Pick every line from the data that holds the word "scene".

+--

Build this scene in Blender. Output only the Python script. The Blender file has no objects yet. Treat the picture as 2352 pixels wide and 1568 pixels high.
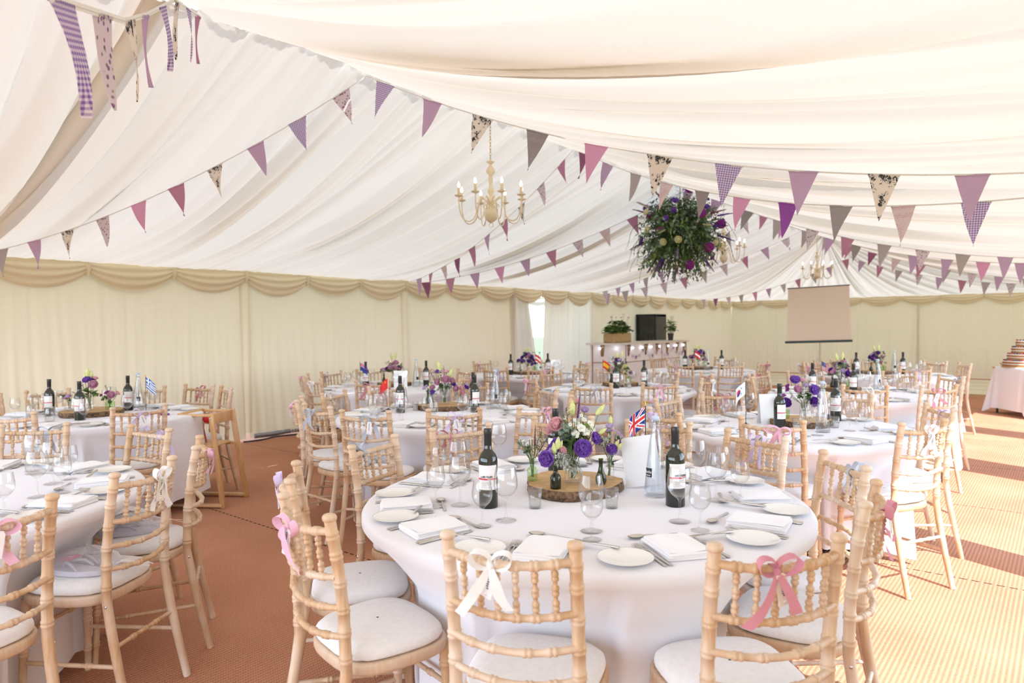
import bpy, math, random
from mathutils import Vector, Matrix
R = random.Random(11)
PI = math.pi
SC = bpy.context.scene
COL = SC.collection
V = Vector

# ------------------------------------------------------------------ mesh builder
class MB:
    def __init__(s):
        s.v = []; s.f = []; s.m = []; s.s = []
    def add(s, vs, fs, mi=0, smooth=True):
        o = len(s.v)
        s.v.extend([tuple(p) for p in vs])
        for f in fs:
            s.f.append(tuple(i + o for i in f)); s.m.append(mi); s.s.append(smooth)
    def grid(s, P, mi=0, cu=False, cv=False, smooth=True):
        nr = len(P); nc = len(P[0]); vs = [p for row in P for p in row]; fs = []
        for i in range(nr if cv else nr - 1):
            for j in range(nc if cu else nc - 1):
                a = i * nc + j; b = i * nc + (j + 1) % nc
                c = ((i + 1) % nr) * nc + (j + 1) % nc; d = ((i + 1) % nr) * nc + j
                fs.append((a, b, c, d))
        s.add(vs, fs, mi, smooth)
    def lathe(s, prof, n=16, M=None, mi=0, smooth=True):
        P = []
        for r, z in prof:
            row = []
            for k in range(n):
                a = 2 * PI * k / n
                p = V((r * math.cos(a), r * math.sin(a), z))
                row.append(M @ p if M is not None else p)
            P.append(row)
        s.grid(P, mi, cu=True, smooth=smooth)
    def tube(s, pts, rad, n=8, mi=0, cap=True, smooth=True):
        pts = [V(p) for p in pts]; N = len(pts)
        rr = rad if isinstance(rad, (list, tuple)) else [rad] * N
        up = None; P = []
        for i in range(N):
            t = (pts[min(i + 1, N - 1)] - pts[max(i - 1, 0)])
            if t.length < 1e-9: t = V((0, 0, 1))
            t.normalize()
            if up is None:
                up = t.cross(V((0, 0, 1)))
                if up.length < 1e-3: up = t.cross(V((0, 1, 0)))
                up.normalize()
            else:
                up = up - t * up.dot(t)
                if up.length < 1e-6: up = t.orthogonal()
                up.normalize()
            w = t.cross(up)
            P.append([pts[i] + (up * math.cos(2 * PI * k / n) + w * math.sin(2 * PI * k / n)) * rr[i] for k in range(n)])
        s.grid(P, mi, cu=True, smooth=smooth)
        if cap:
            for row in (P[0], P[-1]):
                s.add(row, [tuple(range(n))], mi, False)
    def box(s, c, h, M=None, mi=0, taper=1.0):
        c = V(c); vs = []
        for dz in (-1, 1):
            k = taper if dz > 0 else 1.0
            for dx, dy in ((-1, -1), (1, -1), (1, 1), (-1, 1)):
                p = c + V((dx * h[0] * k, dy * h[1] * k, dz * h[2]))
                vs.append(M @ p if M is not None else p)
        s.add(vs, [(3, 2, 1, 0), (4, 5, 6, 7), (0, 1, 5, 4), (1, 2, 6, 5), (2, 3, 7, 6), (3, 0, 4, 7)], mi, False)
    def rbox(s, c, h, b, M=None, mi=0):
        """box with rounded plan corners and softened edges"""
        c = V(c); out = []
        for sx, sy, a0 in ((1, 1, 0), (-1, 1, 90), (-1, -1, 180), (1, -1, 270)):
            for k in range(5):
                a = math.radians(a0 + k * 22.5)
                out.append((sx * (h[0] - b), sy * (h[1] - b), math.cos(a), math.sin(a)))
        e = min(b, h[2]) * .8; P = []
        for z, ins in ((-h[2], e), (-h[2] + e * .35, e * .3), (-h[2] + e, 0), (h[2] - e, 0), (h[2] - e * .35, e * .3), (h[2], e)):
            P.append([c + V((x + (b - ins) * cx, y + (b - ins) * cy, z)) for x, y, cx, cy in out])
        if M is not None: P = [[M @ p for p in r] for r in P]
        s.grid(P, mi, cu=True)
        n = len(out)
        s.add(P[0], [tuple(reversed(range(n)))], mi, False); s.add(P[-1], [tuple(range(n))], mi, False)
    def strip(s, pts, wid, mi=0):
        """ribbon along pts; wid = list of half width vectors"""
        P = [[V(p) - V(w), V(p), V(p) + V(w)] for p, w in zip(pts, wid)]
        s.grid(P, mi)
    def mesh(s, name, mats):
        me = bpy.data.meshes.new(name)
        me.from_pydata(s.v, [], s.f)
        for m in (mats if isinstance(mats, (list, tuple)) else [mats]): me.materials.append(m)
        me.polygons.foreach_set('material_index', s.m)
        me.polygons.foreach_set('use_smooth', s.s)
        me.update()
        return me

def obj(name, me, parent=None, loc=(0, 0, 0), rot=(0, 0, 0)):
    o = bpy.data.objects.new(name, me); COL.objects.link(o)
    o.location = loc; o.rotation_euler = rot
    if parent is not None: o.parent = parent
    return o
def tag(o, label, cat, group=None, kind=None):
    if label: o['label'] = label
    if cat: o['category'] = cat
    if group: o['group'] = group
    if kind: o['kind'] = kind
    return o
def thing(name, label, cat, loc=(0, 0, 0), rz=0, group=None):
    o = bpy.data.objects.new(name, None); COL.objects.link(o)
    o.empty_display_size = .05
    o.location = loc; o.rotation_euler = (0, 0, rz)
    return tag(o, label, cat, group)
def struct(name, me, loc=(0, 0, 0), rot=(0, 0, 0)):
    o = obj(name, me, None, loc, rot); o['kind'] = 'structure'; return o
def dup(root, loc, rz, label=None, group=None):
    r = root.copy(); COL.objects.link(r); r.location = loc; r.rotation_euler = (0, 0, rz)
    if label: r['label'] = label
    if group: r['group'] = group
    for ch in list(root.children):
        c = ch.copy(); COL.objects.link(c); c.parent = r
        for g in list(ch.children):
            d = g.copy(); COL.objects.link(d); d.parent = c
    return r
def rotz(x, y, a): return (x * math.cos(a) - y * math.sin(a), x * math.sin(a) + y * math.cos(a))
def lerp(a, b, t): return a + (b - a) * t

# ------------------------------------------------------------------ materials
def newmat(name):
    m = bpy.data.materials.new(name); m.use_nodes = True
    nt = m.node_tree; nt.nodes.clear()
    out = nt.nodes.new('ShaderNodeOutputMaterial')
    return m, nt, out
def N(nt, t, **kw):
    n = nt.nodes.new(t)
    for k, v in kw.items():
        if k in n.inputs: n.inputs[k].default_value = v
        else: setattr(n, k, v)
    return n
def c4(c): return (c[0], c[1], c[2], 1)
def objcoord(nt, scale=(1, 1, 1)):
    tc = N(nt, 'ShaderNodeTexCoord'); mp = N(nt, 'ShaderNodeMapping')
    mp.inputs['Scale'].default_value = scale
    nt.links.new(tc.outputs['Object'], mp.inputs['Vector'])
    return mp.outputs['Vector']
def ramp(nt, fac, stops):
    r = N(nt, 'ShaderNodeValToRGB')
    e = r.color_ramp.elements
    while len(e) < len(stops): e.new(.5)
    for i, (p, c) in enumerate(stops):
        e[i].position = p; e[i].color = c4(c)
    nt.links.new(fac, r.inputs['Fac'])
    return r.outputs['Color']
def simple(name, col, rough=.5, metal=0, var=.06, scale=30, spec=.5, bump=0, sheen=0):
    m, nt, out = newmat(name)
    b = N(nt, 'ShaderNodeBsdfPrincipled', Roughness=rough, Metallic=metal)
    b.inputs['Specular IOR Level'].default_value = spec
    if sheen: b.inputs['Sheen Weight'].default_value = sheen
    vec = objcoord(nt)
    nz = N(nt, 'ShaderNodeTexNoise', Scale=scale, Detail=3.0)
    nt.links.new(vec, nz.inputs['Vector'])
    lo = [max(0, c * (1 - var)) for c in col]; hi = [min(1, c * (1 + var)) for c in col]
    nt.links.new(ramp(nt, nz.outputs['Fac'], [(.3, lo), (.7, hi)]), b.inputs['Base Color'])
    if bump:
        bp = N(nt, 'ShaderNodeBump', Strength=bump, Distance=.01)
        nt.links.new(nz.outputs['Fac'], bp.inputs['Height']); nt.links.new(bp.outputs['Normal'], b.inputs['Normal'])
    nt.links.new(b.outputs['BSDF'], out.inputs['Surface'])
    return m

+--

- _Expected answer_:
Build this scene in Blender. Output only the Python script. The Blender file has no objects yet. Treat the picture as 2352 pixels wide and 1568 pixels high.
SC = bpy.context.scene